Open your eyes to the unexpected graces of God. Seek the welfare of that wretched city you find yourself in, or this polarized nation with its crazy and messed up Congress. Give glory to God when you notice amazing shifts and transformations happening, even if someone ten feet away might not have noticed your healing. It’s not mean demand, an obligation meant to break our backs. It’s an invitation. For in doing so, God promises, you’ll be doubly blessed. In seeking peace of this ugly and broken world, he says, you’ll find your peace.

When you are quiet, when you are praying, when you are driving in your car: what aspect of your life, or our society, causes you to feel the most distance, disconnection, even repulsion? Where do you feel the need to stay at arms length? What reality makes you want to curl up, stand back, just step away?

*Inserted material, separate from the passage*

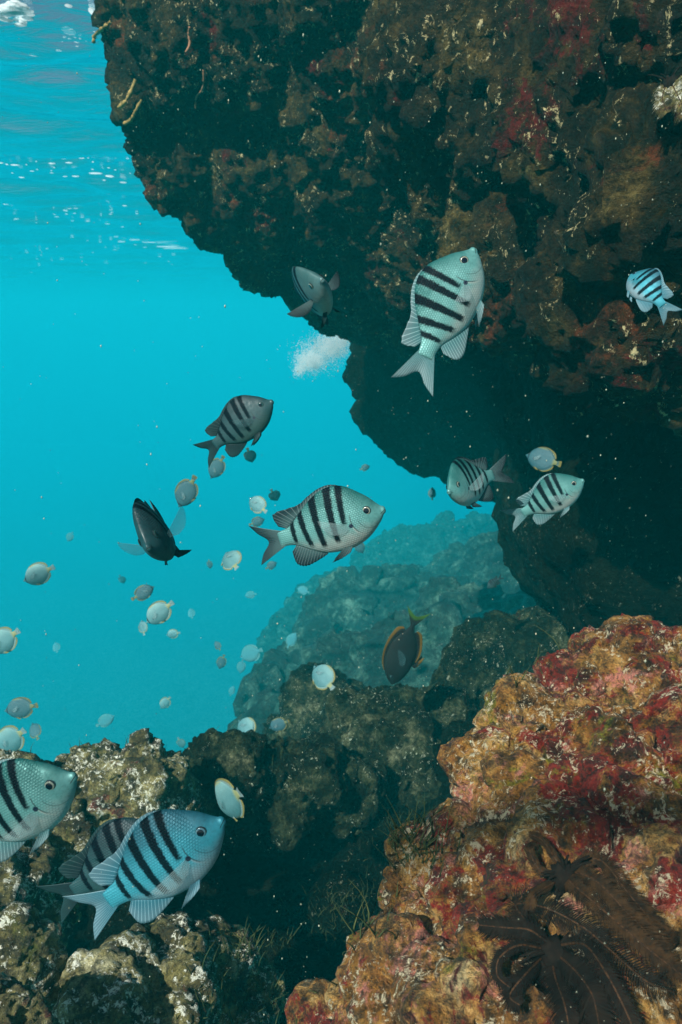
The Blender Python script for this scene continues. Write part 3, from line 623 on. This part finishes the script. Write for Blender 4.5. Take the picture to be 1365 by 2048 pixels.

The lepers cried out, even from a distance: Lord, have mercy. End our alienation. And they were all healed. But the one who stopped in his tracks, realizing the deeper meaning of the skin deep changes, he turned all the way around and ran back to that same merciful Lord. And he was more than healed. He was home.

The Rev. Laurel Mathewson

*This term and temptation is described by Edward Said in the following article: Weaver, Alain Epp, “On Exile: Yoder, Said, and a Theology of Land and Return,” Cross Currents, 2003.